Il talk pubblico, organizzato dal Soroptimist Club con il contributo delle istituzioni locali e nazionali, ha avuto il grande merito di portare alla luce la rete di strumenti e figure di riferimento a disposizione delle vittime, incoraggiando a rompere il silenzio e offrendo uno spazio pubblico di riconoscimento, ascolto e dignità.
La visibilità data all’evento ha rappresentato un forte impulso alla sensibilizzazione collettiva, dimostrando che la lotta alla violenza sulle donne non è una battaglia privata, ma una responsabilità condivisa da tutta la comunità.

UN ELOGIO A MARIA LUCIA COSENTINO E AL SOROPTIMIST CLUB
L’iniziativa “La violenza sulle donne. Abbattere il muro di violenza ed omertà”, tenutasi sul lungomare di Crotone, promossa dal Soroptimist Club e in particolare dalla sua presidente Maria Lucia Cosentino, merita un elogio sincero e convinto. In un contesto allarmante, in cui la violenza sulle donne nel crotonese ha registrato un inquietante aumento del 70%, l’organizzazione di un evento pubblico di tale portata rappresenta non solo un atto di coraggio civico, ma anche un gesto profondamente politico nel senso più alto e autentico del termine: quello di prendersi cura della cosa pubblica.

Maria Lucia Cosentino, figura guida e catalizzatrice del Soroptimist crotonese, ha dimostrato una leadership illuminata e proattiva. La scelta di portare un tema così drammatico – troppo spesso relegato al privato o affidato al solo sistema giudiziario – in uno spazio aperto e simbolicamente condiviso come il lungomare cittadino si è rivelata un’intuizione vincente. Ha trasformato la città in un’agorà, restituendo al pubblico la possibilità di ascoltare, riflettere e, forse, agire. Il messaggio è stato chiaro: la violenza di genere non è questione privata, ma fatto politico, sociale e culturale che riguarda tutti.
La sua affermazione – “giornata storica per Crotone, lo Stato e le istituzioni oggi sono con la gente e per la gente a rompere il muro di omertà” – riflette una visione chiara e inclusiva, tesa a trasformare la denuncia in proposta, la paura in voce, l’isolamento in rete. Il suo invito a “fare rete”, a “dare voce al silenzio” e a “essere sentinella” riassume perfettamente l’essenza del Soroptimist: un’associazione che non si limita alla solidarietà di facciata, ma lavora per connettere energie, costruire alleanze, generare cambiamento.
Cosentino è riuscita, con intelligenza e determinazione, a mobilitare autorità civili, religiose, istituzionali e scolastiche in un’unica cornice d’impegno, restituendo al tema della violenza sulle donne la centralità che merita. Ha trasformato un evento in un messaggio collettivo: non c’è più tempo per restare in silenzio.

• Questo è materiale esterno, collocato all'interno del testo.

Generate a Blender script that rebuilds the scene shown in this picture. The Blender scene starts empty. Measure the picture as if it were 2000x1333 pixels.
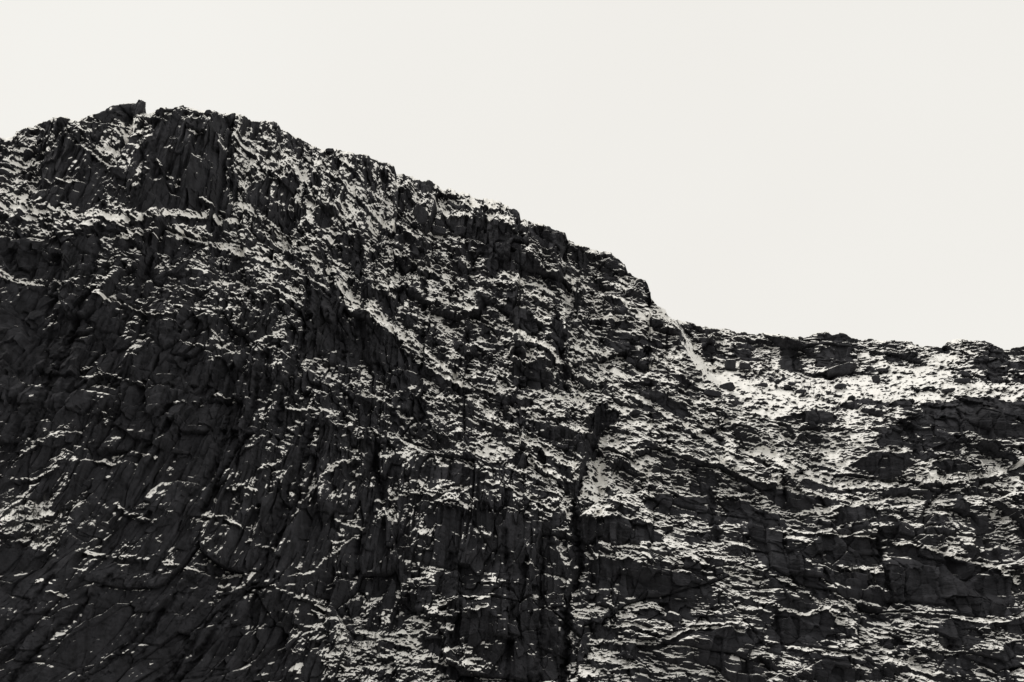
import bpy, math, random
import numpy as np
from mathutils import Vector

# ------------------------------------------------------------------ camera, sky, sun
sc = bpy.context.scene
C = sc.collection
PITCH = math.radians(19.0)
FPX = 2747.0                                   # focal length in units of a 2000 px wide frame
CAM_Z = 1.7
cam = bpy.data.cameras.new('camera')
cam.sensor_width = 36.0
cam.lens = 36.0 * FPX / 2000.0
cam.clip_start = 0.5
cam.clip_end = 60000
cam_ob = bpy.data.objects.new('camera', cam)
cam_ob.location = (0, 0, CAM_Z)
cam_ob.rotation_euler = (math.radians(90) + PITCH, 0, 0)
C.objects.link(cam_ob)
sc.camera = cam_ob

SUN_EL, SUN_AZ = math.radians(60), math.radians(-78)   # azimuth measured from +Y (behind the ridge) to +X
world = bpy.data.worlds.new("World")
sc.world = world
world.use_nodes = True
nt = world.node_tree
nt.nodes.clear()
out = nt.nodes.new('ShaderNodeOutputWorld')
bg_sky = nt.nodes.new('ShaderNodeBackground')
bg_cloud = nt.nodes.new('ShaderNodeBackground')
add = nt.nodes.new('ShaderNodeAddShader')
sky = nt.nodes.new('ShaderNodeTexSky')
sky.sky_type = 'NISHITA'
sky.sun_disc = False
sky.sun_elevation = SUN_EL
sky.sun_rotation = SUN_AZ
hsv = nt.nodes.new('ShaderNodeHueSaturation')
hsv.inputs['Saturation'].default_value = 0.04
nt.links.new(sky.outputs[0], hsv.inputs['Color'])
nt.links.new(hsv.outputs[0], bg_sky.inputs['Color'])
veil = nt.nodes.new('ShaderNodeTexNoise')                           # faint unevenness of the cloud deck
veil.inputs['Scale'].default_value = 2.2
veil.inputs['Detail'].default_value = 4
vramp = nt.nodes.new('ShaderNodeValToRGB')
vramp.color_ramp.elements[0].position = .3
vramp.color_ramp.elements[0].color = (0.838, 0.815, 0.772, 1)
vramp.color_ramp.elements[1].position = .7
vramp.color_ramp.elements[1].color = (0.876, 0.862, 0.820, 1)
wtc = nt.nodes.new('ShaderNodeTexCoord')
nt.links.new(wtc.outputs['Generated'], veil.inputs['Vector'])
nt.links.new(veil.outputs['Fac'], vramp.inputs[0])
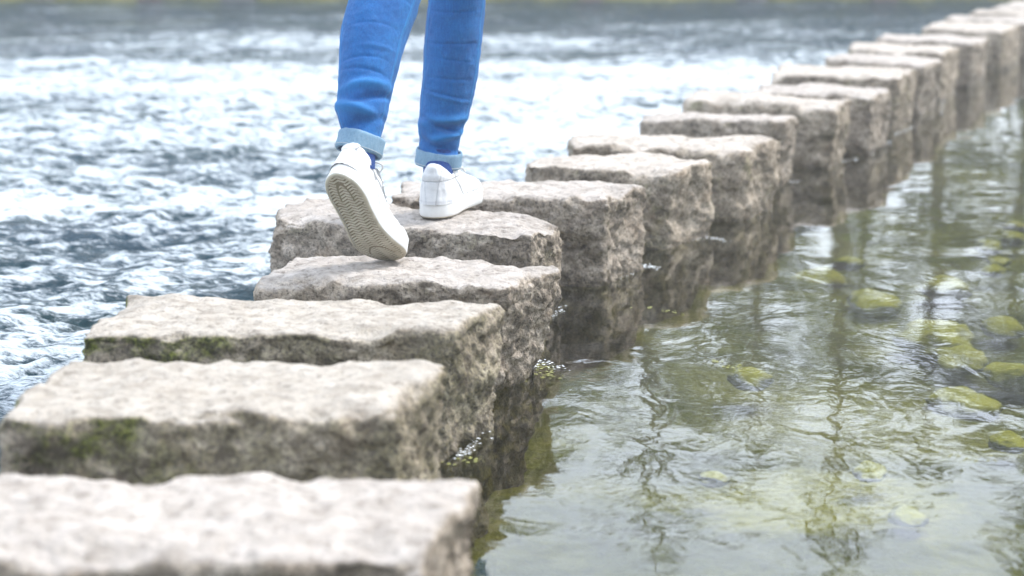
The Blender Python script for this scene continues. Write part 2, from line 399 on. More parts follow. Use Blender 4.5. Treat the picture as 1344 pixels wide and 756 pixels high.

UN’ANALISI COSTRUTTIVA SULL’INIZIATIVA: “IL TALKSHOW SUL LUNGOMARE”
Pur riconoscendo la forza simbolica e sociale dell’iniziativa, è doveroso sottoporre l’evento a un’analisi critica costruttiva, necessaria per comprenderne i limiti e le potenzialità future.
La formula scelta – un talkshow all’aperto – ha senz’altro favorito la partecipazione e la visibilità, ma ha anche esposto l’iniziativa al rischio di una certa frammentazione narrativa. L’alternarsi di numerosi interventi istituzionali ha lasciato poco spazio all’interazione reale con il pubblico, trasformando la piazza più in una platea che in un laboratorio di confronto. Il rischio è quello di replicare il format del convegno da palcoscenico, che emoziona ma non sempre struttura. La domanda centrale – “Ci sono più donne disposte a denunciare o il fenomeno sta crescendo?” – è rimasta senza una risposta operativa o supportata da dati locali, lasciando nell’aria più un allarme che un’analisi.
Un altro aspetto critico riguarda l’enfasi quasi esclusiva sull’educazione, ribadita in più interventi da esponenti religiosi e politici. Se da un lato è vero – come ha osservato l’arcivescovo Torriani – che “la violenza nasce da un cuore educato male”, è altrettanto vero che un cuore violento va fermato prima che agisca, con strumenti immediati, efficaci e accessibili. L’educazione è la base, ma non può sostituire politiche pubbliche strutturate, risorse per i centri antiviolenza, formazione specifica per le forze dell’ordine, e soprattutto procedure snelle e chiare per chi vuole denunciare.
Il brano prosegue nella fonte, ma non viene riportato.